U.S. manufacturing probably shrank in May at the slowest pace in eight months, a further sign that the worst of the slump may be over, economists said before a report today. The Institute for Supply Management’s factory index rose to the highest level since September, according to the median forecast of 63 economists surveyed by Bloomberg News.
In China, a second manufacturing index released today, by CLSA Asia-Pacific Markets, also showed an expansion.
“For the first time the PMI shows genuine evidence that policy really is gaining traction,” said Eric Fishwick, head of economic research at CLSA in Hong Kong. A jump in orders and declines in companies’ inventories suggest “sustained output growth in months to come.”
By the end of April, China had built 20,000 kilometers (12,430 miles) of rural roads, 214,000 low-rent homes, 445 kilometers of highway, and 100,000 square meters (1.08 million square feet) of airport buildings under the stimulus plan, the National Development and Reform Commission said on May 21.
Industrial Output
“Economic growth may continue to pick up in the future as accelerating investment and consumer demand boost industrial production,” Zhang Liqun, an economist at the State Council Development and Research Center, said in a statement with the official PMI.
Zhang said that while business sentiment remains “weak,” a PMI reading above 50 shows that “the economy will continue to recover.”
In the government-backed PMI, the export order index increased to 50.1, the first expansion in 11 months.

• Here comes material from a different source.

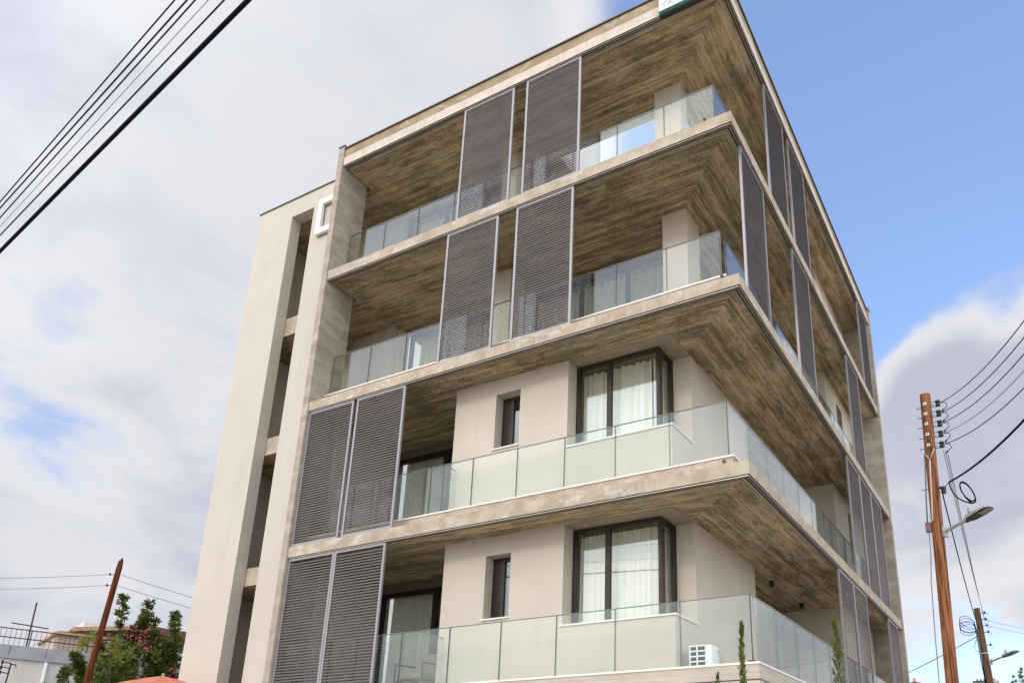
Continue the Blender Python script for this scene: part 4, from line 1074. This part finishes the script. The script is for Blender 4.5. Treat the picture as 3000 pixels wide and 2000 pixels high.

The output index fell to 56.9 from 57.4 and the new order index dropped to 56.2 from 56.6.
Dongfeng Motor Group Co., China’s third-largest automaker, said stimulus measures helped boost sales in the first four months of the year.
Lending Risks
Industrial production growth may accelerate to 8 percent this quarter as stimulus spending gathers momentum, up from 7.3 percent last month and 5.1 percent in the first three months, the Ministry of Industry and Information Technology said May 22. Output may increase 10 percent in the second half, it added.
Still, China’s banking sector is facing “grim credit and market risk” as corporate earnings fall because of an over- concentration of lending in certain industries and regions, the China Banking Regulatory Commission said today in its 2008 annual report.
Real estate is among industries that may default on loans, causing growing pressure on Chinese banks after economic growth dropped to the weakest in almost a decade, the statement said.
China’s economic growth may accelerate to 6.8 percent this quarter from 6.1 percent in the first three months, according to a Bloomberg News survey of economists.
The official PMI, released jointly with the statistics bureau, spans measures of manufacturing activity including orders, inventories, output and employment.